▶ [What is required]: Copy out every line exactly, passing over the pictures.

▶ [Data section]:
⟨

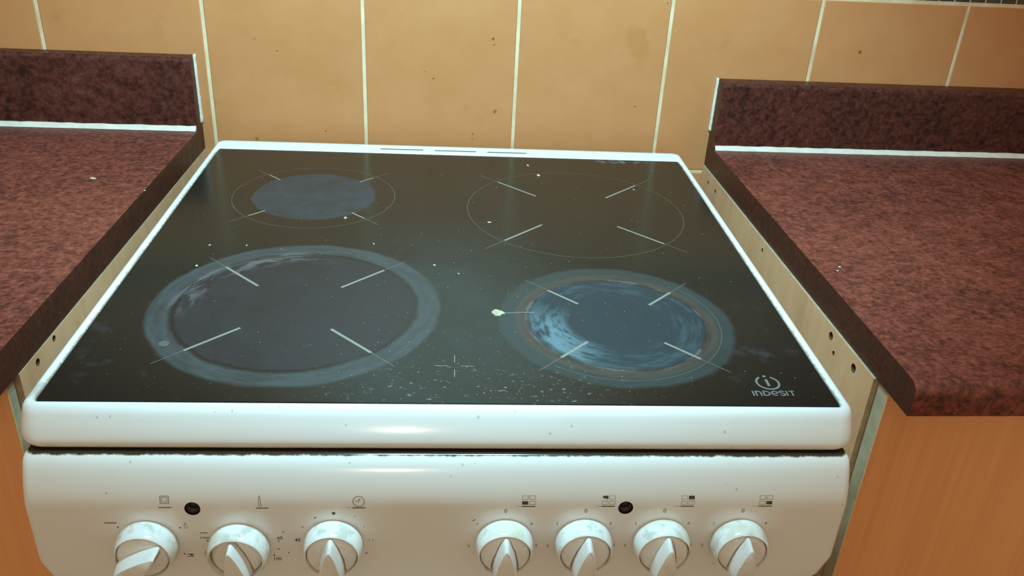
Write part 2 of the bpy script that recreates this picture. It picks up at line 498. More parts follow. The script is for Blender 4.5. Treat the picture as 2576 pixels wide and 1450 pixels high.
# ================================================================== THE SETTING
YW = 0.6264
TX, TZ, TH, TW = -0.3104, -0.0561 + Z0, 0.2429, 0.2
def build_wall():
    bm = bmesh.new()
    x0, x1 = TX - 5 * TW, TX + 8 * TW
    zlo, zhi = 0.0, Z0 + 1.35
    box(bm, x0, x1, YW + 0.0012, YW + 0.12, zlo, zhi, 1)
    g, yf, rad = 0.0023, YW - 0.0, 0.0009
    def slab(xa, xb, za, zb, mi):
        vs = []
        for (q, y) in ((0.0, YW + 0.0013), (0.0, YW + rad), (rad, YW)):
            vs.append([bm.verts.new(p) for p in ((xa + q, y, za + q), (xb - q, y, za + q), (xb - q, y, zb - q), (xa + q, y, zb - q))])
        for a, b in zip(vs, vs[1:]):
            for i in range(4):
                bm.faces.new((a[i], a[(i + 1) % 4], b[(i + 1) % 4], b[i])).material_index = mi
        bm.faces.new(vs[-1]).material_index = mi
    DEC = 0.045
    zr = TZ
    rows = []
    z = TZ
    while z - TH > -0.02:
        z -= TH
        rows.append((max(z, 0.0), z + TH, 0))
    rows.append((TZ, TZ + TH, 0))
    rows.append((TZ + TH, TZ + TH + DEC, 2))
    z = TZ + TH + DEC
    for k in range(4):
        rows.append((z, z + TH, 0))
        z += TH
    for za, zb, mi in rows:
        if mi == 2:
            s = 0.0215
            for i in range(int((x1 - x0) / s)):
                for j in range(2):
                    slab(x0 + i * s + 0.0008, x0 + (i + 1) * s - 0.0008, za + 0.0025 + j * 0.020, za + 0.0025 + (j + 1) * 0.020 - 0.0012, 2)
            continue
        for i in range(13):
            slab(x0 + i * TW + g, x0 + (i + 1) * TW - g, za + g, zb - g, 0)
    o = from_bm('wall_back', bm, [MT['tile'], MT['grout'], MT['mosaic']])
    return tag(o, 'ochre glazed tile wall with cream grout behind the cooker', kind='structure')
build_wall()
bm = bmesh.new()
box(bm, -1.4, 1.4, -2.2, YW + 0.1, -0.05, 0.0)
tag(from_bm('floor', bm, MT['floor']), 'brown laminate kitchen floor', kind='structure')

# ================================================================== WORKTOPS
def worktop(side):
    """side -1 left, +1 right; sheared cut end, rounded front nose"""
    if side > 0:
        xe, sl, top = 0.3718, -0.012, -0.0136
    else:
        xe, sl, top = -0.3431, 0.0275, -0.0082
    tk, yf, r = 0.0314, 0.0253, 0.011
    prof = [(YW - 0.0005, top), (0.33, top), (yf + 0.05, top)]
    for k in range(7):
        a = PI / 2 * k / 6
        prof.append((yf + r - r * math.sin(a), top - r + r * math.cos(a)))
    rb = 0.003
    for k in range(4):
        a = PI / 2 * k / 3
        prof.append((yf + rb - rb * math.cos(a), top - tk + rb - rb * math.sin(a)))
    prof += [(0.33, top - tk), (YW - 0.0005, top - tk)]
    bm = bmesh.new()
    A = [bm.verts.new((xe + sl * y, y, z + Z0)) for y, z in prof]
    B = [bm.verts.new((side * 1.28, y, z + Z0)) for y, z in prof]
    n = len(prof)
    for i in range(n):
        bm.faces.new((A[i], A[(i + 1) % n], B[(i + 1) % n], B[i]))
    bm.faces.new(A).material_index = 1
    bm.faces.new(B).material_index = 1
    o = from_bm('worktop', bm, [MT['worktop'], MT['edging']])
    sharp(o, 30)
    tag(o, ('right-hand' if side > 0 else 'left-hand') + ' mottled dark red laminate worktop beside the cooker' +
        (', rounded front nose in view' if side > 0 else ', filling the left edge'), 'worktop')
    return o, (lambda y: xe + sl * y), top
wR, exR, tR = worktop(1)
wL, exL, tL = worktop(-1)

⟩

▶ [Written response]:
Write part 2 of the bpy script that recreates this picture. It picks up at line 498. More parts follow. The script is for Blender 4.5. Treat the picture as 2576 pixels wide and 1450 pixels high.
# ================================================================== THE SETTING
YW = 0.6264
TX, TZ, TH, TW = -0.3104, -0.0561 + Z0, 0.2429, 0.2
def build_wall():
    bm = bmesh.new()
    x0, x1 = TX - 5 * TW, TX + 8 * TW
    zlo, zhi = 0.0, Z0 + 1.35
    box(bm, x0, x1, YW + 0.0012, YW + 0.12, zlo, zhi, 1)
    g, yf, rad = 0.0023, YW - 0.0, 0.0009
    def slab(xa, xb, za, zb, mi):
        vs = []
        for (q, y) in ((0.0, YW + 0.0013), (0.0, YW + rad), (rad, YW)):
            vs.append([bm.verts.new(p) for p in ((xa + q, y, za + q), (xb - q, y, za + q), (xb - q, y, zb - q), (xa + q, y, zb - q))])
        for a, b in zip(vs, vs[1:]):
            for i in range(4):
                bm.faces.new((a[i], a[(i + 1) % 4], b[(i + 1) % 4], b[i])).material_index = mi
        bm.faces.new(vs[-1]).material_index = mi
    DEC = 0.045
    zr = TZ
    rows = []
    z = TZ
    while z - TH > -0.02:
        z -= TH
        rows.append((max(z, 0.0), z + TH, 0))
    rows.append((TZ, TZ + TH, 0))
    rows.append((TZ + TH, TZ + TH + DEC, 2))
    z = TZ + TH + DEC
    for k in range(4):
        rows.append((z, z + TH, 0))
        z += TH
    for za, zb, mi in rows:
        if mi == 2:
            s = 0.0215
            for i in range(int((x1 - x0) / s)):
                for j in range(2):
                    slab(x0 + i * s + 0.0008, x0 + (i + 1) * s - 0.0008, za + 0.0025 + j * 0.020, za + 0.0025 + (j + 1) * 0.020 - 0.0012, 2)
            continue
        for i in range(13):
            slab(x0 + i * TW + g, x0 + (i + 1) * TW - g, za + g, zb - g, 0)
    o = from_bm('wall_back', bm, [MT['tile'], MT['grout'], MT['mosaic']])
    return tag(o, 'ochre glazed tile wall with cream grout behind the cooker', kind='structure')
build_wall()
bm = bmesh.new()
box(bm, -1.4, 1.4, -2.2, YW + 0.1, -0.05, 0.0)
tag(from_bm('floor', bm, MT['floor']), 'brown laminate kitchen floor', kind='structure')

# ================================================================== WORKTOPS
def worktop(side):
    """side -1 left, +1 right; sheared cut end, rounded front nose"""
    if side > 0:
        xe, sl, top = 0.3718, -0.012, -0.0136
    else:
        xe, sl, top = -0.3431, 0.0275, -0.0082
    tk, yf, r = 0.0314, 0.0253, 0.011
    prof = [(YW - 0.0005, top), (0.33, top), (yf + 0.05, top)]
    for k in range(7):
        a = PI / 2 * k / 6
        prof.append((yf + r - r * math.sin(a), top - r + r * math.cos(a)))
    rb = 0.003
    for k in range(4):
        a = PI / 2 * k / 3
        prof.append((yf + rb - rb * math.cos(a), top - tk + rb - rb * math.sin(a)))
    prof += [(0.33, top - tk), (YW - 0.0005, top - tk)]
    bm = bmesh.new()
    A = [bm.verts.new((xe + sl * y, y, z + Z0)) for y, z in prof]
    B = [bm.verts.new((side * 1.28, y, z + Z0)) for y, z in prof]
    n = len(prof)
    for i in range(n):
        bm.faces.new((A[i], A[(i + 1) % n], B[(i + 1) % n], B[i]))
    bm.faces.new(A).material_index = 1
    bm.faces.new(B).material_index = 1
    o = from_bm('worktop', bm, [MT['worktop'], MT['edging']])
    sharp(o, 30)
    tag(o, ('right-hand' if side > 0 else 'left-hand') + ' mottled dark red laminate worktop beside the cooker' +
        (', rounded front nose in view' if side > 0 else ', filling the left edge'), 'worktop')
    return o, (lambda y: xe + sl * y), top
wR, exR, tR = worktop(1)
wL, exL, tL = worktop(-1)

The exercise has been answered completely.